Blind confidence and credit cards will get you a long way in this world, but getting back is another matter.
I should have been paying better attention, but that’s what I always say. One minute I’m cruising down some deserted track through the East African savanna, the next I’m bogged, stuck and wading in ankle-deep mud trying to extricate this pig of a truck.
My fall from automotive grace could hardly be quicker.
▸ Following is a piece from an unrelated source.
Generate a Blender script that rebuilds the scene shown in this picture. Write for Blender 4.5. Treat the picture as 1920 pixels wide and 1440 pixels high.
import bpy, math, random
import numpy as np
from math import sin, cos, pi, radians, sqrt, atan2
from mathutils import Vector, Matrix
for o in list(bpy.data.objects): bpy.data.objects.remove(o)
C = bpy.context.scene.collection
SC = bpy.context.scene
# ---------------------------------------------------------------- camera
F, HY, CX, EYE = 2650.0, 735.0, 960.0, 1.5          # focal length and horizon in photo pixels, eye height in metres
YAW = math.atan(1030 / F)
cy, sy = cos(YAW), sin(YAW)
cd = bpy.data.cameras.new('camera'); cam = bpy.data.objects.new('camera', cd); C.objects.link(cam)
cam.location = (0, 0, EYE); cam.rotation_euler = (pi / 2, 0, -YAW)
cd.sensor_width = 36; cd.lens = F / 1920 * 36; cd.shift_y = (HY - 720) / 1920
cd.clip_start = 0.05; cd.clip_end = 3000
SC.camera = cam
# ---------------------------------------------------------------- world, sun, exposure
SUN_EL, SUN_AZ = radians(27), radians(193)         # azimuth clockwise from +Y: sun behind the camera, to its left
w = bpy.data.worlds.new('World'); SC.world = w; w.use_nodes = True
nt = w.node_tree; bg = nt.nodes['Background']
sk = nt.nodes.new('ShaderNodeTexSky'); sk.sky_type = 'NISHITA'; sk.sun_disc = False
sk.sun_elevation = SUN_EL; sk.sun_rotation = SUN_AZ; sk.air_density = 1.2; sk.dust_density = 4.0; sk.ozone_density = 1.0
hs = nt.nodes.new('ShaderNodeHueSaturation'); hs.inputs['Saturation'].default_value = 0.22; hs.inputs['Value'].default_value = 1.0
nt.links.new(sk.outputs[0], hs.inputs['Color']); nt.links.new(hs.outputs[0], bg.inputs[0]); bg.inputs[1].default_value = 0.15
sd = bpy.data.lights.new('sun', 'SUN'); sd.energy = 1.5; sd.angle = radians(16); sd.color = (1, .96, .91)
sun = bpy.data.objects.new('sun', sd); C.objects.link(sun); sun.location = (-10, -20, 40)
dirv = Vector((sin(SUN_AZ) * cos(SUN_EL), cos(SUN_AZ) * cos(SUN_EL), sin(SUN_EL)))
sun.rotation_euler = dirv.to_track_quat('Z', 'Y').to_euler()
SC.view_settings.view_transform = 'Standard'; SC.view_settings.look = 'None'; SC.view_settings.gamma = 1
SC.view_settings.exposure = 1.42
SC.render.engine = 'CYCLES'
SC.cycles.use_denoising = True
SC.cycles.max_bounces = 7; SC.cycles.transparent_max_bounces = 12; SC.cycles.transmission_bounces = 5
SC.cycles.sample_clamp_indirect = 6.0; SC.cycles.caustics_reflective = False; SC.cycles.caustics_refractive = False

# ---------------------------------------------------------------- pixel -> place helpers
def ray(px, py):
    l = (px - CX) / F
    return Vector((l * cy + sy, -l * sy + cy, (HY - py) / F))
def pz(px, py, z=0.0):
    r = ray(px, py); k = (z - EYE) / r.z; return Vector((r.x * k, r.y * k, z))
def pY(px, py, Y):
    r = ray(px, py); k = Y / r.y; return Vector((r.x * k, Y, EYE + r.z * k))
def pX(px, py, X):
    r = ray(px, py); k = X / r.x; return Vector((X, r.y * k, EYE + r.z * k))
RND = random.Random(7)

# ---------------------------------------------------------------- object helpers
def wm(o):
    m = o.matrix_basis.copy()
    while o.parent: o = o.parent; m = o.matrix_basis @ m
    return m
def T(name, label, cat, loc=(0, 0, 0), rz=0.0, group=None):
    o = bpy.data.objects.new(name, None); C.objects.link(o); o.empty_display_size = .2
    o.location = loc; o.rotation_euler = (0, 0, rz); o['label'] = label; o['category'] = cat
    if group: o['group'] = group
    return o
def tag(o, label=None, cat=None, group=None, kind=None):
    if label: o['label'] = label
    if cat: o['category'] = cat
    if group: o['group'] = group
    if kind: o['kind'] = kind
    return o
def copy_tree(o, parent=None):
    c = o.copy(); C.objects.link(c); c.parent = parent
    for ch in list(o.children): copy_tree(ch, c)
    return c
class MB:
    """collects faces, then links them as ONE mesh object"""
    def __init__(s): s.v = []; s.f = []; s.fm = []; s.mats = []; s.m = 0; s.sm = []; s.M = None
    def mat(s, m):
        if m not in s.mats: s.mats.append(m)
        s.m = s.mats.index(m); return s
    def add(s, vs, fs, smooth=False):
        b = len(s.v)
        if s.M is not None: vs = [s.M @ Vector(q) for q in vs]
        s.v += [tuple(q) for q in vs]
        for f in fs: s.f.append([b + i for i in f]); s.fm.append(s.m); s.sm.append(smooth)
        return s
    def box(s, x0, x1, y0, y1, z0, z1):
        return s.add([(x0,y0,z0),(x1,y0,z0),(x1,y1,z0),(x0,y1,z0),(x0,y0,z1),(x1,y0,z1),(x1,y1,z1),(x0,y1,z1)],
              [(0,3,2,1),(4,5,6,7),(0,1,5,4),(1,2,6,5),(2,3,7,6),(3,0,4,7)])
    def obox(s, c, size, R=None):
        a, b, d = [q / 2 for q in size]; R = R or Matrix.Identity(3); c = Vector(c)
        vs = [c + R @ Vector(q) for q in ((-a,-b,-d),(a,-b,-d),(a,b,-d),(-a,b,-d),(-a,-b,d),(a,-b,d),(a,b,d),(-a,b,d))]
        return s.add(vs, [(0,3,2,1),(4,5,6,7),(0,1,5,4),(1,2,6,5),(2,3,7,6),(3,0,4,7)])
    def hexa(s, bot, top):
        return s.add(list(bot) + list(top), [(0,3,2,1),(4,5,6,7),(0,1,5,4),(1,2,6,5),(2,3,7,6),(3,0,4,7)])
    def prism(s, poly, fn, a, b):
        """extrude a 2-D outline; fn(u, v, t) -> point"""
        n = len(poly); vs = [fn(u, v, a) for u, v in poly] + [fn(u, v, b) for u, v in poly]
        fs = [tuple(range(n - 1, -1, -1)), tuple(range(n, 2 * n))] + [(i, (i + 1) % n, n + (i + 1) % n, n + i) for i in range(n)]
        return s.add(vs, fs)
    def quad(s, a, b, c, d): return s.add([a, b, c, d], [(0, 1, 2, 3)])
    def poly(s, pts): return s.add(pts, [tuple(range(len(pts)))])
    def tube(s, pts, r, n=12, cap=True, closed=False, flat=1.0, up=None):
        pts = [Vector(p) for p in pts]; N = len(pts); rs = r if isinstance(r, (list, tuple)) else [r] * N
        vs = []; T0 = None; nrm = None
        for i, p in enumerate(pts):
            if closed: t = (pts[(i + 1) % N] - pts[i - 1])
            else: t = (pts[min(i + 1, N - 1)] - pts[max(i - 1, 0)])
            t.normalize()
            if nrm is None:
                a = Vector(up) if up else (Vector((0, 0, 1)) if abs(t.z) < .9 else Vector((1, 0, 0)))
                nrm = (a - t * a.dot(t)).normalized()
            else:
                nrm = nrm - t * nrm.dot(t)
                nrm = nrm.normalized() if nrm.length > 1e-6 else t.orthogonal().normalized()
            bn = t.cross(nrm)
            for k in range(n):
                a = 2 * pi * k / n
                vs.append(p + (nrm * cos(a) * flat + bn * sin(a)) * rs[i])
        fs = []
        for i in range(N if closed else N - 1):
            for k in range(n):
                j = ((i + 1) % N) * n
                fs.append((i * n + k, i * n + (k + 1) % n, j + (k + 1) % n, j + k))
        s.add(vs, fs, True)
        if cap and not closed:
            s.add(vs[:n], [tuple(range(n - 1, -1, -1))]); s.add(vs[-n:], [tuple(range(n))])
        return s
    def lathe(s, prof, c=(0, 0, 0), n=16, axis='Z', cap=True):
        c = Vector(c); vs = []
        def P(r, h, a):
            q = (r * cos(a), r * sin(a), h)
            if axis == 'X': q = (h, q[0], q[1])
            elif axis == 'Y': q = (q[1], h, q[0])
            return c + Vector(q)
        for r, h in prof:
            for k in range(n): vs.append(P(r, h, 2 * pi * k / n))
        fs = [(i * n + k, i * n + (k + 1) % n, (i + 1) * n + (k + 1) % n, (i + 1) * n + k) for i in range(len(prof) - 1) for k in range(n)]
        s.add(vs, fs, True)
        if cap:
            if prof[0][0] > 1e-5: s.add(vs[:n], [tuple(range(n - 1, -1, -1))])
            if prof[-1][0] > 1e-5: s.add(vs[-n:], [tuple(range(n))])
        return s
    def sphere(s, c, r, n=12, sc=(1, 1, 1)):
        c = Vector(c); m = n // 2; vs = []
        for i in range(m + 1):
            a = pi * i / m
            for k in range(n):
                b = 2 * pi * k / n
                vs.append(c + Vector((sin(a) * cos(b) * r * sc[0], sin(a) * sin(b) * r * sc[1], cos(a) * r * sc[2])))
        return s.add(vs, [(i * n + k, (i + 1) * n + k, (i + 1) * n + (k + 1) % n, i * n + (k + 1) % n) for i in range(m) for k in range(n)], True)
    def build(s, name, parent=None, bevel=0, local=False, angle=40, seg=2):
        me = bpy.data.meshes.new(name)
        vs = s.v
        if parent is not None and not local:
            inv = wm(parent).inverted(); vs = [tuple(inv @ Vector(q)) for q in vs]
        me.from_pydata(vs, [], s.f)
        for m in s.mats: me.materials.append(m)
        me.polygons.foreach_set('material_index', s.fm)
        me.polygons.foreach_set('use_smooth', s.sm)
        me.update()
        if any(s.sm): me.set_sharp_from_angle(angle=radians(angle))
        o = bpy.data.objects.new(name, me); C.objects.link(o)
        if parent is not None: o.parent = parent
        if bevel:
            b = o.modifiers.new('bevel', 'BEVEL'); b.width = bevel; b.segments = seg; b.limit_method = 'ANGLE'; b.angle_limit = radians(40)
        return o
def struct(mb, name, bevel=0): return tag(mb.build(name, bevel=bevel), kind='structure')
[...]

Waiting for help seems a poor option. I haven’t seen a fresh tire track in hours. Shoving the car matt under the spinning tires, I try very hard to ignore the shadows of an approaching thunderhead, until the deluge hits and I can only sit inside and stew. i start calculating my survival options. Three weeks worth of food and fuel, lots of reading material. No one on earth with a clue where I am.
Night closes in and I set up my tent on the truck’s roof. There are few places darker than a cloudy, starless night on this savanna. I lie in my sleeping bag disconsolate, chasing sleep that will not come. Just as I start to drift off, a low growl cuts through the darkness, and there’s a snapping of twigs. I unzip the fly just enough to stick out my big cop flash light. I flick it on, squarely into the eye of a passing elephant. Startled and blinded, he kicks his way through my fuel and water cans, and wanders off in a huff.
I sit there calling after him, “Don’t go. Just take the other end of this rope...”
By morning I’m feeling like Tom Hanks in Cast Away. And I don’t even have a volleyball to talk to.